Our new crossroads is the Internet, which has emerged at the perfect time to benefit Kazakhstan. Its multi-layered dialog can dissolve the miles between here and many other places, while taking advantage of the natural intercultural curiosity and skill that so many young people have. The nation is working hard to encourage Internet capacity, both technological and human, but I think needs to accept the crossroad’s price of new ideas. I think the national goal can do far more than accept the Internet, and help to lead it by developing and contributing its own perspectives.

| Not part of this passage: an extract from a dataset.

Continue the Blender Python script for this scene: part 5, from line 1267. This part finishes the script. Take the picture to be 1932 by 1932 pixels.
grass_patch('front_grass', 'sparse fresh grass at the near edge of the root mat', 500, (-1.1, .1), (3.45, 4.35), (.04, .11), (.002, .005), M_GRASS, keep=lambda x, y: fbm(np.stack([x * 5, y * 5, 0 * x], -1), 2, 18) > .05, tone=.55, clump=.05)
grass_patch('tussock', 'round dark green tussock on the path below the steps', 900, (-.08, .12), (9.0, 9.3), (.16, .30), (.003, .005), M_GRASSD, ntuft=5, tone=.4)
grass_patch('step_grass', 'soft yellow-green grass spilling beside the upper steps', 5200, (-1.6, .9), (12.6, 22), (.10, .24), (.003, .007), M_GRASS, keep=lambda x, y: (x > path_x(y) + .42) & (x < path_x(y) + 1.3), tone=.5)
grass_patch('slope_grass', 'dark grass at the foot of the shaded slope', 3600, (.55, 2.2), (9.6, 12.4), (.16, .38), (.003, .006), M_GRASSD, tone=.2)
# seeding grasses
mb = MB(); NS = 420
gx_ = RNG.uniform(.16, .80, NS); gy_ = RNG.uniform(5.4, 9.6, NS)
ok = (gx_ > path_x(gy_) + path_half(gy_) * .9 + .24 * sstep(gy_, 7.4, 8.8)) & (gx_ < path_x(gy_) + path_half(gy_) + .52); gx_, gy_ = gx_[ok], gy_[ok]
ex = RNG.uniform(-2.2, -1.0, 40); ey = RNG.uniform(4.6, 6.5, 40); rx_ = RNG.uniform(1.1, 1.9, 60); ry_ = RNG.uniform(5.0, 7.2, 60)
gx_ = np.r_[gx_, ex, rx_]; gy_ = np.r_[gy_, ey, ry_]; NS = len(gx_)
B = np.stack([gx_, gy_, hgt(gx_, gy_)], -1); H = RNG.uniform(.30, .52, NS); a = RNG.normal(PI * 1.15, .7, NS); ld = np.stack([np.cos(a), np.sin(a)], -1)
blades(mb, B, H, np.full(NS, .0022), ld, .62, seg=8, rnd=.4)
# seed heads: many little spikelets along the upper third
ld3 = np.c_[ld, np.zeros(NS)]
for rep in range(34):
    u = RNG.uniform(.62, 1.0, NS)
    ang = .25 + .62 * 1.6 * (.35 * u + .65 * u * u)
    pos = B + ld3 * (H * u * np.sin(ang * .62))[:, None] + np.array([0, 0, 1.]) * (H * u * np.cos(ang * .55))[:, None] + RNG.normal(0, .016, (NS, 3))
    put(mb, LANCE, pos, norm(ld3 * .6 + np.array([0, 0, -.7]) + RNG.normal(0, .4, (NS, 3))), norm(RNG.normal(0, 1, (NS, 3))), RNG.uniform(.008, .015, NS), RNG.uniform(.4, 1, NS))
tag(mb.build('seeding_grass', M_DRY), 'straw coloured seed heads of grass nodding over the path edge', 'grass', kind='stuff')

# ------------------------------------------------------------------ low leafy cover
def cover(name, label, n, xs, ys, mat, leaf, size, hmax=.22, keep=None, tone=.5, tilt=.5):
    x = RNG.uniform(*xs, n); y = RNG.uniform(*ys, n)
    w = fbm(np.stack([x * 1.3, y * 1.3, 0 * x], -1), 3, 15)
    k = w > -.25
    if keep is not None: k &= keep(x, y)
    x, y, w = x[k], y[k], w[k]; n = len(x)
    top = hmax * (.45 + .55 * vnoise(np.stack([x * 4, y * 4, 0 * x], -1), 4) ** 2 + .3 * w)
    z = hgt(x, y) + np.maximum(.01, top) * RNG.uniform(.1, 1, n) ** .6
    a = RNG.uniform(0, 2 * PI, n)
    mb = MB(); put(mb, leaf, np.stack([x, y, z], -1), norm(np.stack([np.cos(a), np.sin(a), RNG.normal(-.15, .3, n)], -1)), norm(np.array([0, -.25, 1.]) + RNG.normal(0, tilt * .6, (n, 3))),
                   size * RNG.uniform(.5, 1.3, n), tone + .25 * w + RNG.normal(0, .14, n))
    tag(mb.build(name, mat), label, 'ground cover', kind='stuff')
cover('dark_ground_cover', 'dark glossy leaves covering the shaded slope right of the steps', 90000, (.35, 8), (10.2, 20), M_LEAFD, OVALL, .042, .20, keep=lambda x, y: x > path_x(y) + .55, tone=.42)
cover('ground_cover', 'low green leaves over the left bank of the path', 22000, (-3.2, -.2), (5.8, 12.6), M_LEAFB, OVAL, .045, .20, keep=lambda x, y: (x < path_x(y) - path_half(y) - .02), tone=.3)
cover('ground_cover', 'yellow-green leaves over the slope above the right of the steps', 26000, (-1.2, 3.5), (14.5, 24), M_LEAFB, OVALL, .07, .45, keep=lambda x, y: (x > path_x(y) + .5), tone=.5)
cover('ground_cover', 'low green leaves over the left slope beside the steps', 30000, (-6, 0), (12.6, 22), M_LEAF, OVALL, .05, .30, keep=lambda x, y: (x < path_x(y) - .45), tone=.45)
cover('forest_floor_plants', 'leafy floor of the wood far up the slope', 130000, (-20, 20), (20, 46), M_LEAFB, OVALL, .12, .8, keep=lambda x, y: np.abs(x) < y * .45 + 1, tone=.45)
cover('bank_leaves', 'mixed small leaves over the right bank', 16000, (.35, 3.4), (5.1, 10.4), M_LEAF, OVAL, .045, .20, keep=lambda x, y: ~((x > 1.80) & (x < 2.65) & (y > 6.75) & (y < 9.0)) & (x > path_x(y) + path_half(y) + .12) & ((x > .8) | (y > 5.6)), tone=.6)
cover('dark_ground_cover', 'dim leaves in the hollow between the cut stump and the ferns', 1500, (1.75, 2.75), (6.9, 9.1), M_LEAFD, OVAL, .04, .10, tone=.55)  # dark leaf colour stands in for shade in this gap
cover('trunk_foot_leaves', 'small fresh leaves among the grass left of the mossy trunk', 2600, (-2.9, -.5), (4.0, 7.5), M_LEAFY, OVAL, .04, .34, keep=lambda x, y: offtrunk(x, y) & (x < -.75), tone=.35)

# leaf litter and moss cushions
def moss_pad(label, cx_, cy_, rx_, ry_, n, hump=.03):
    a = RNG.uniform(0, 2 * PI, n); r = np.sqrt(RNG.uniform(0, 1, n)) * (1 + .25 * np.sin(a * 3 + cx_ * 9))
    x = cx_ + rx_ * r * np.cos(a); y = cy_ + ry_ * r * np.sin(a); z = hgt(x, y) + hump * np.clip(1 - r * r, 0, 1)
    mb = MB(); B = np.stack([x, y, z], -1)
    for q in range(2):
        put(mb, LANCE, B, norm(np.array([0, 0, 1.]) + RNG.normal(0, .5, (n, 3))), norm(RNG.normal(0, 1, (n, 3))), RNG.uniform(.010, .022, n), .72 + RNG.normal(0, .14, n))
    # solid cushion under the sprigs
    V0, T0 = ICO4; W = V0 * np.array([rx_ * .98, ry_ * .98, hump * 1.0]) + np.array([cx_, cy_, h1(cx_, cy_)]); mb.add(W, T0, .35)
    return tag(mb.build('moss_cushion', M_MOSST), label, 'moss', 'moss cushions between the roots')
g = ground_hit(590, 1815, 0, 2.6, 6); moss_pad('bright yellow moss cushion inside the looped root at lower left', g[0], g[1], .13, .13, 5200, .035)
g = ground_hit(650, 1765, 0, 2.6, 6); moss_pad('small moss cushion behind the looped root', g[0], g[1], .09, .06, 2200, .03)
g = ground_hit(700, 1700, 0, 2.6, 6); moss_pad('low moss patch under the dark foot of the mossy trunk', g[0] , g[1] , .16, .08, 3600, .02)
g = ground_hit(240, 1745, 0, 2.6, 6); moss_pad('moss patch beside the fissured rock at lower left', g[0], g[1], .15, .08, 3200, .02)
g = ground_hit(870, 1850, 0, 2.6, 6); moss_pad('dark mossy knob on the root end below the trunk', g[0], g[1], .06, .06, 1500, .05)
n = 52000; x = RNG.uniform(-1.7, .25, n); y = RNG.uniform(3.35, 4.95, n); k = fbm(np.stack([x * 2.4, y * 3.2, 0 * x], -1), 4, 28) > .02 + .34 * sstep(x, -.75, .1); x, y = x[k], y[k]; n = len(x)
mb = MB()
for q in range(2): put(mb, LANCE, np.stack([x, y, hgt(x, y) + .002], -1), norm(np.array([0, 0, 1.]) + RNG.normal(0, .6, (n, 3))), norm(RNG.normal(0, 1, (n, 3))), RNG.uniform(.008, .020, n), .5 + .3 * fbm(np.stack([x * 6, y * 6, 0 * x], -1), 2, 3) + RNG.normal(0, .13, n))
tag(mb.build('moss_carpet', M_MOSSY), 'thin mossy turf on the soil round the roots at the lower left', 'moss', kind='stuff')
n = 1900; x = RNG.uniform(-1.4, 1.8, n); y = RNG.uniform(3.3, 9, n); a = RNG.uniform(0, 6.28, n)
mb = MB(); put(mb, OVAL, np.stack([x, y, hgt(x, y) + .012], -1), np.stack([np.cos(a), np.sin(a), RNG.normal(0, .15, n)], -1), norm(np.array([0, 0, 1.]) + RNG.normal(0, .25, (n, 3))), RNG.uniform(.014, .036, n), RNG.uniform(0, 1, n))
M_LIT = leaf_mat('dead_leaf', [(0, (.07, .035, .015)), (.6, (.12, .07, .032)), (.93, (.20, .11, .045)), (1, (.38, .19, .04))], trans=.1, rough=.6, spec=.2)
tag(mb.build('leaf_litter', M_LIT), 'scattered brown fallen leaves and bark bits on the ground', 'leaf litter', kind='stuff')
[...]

What impresses me most about Kazakhstan? Its ability—its hunger—to reinvent itself. I want to see more clarity about the nation’s direction beyond industrial production and international status, but its drive is clear – drive like those that propelled America and China to global importance. I feel that more of that drive needs to consider the social, cultural, human needs of the nation.

So some morning, if you see an odd small man with a big mustache looking up at the trees and down at the Metro on Abai Avenue, it could be me. Say “zdrastvuitie” or “salam” and I will probably cheerfully answer.

The author is an Associate Professor at the Department of Journalism and Mass Communication of the Kazakhstan Institute of Management and Economic Prognosis (KIMEP). He also works as a consultant, and has lived in Almaty for 3 1/2 years

The Russian-language edited version of this commentary was published in Esquire magazine in January 2013.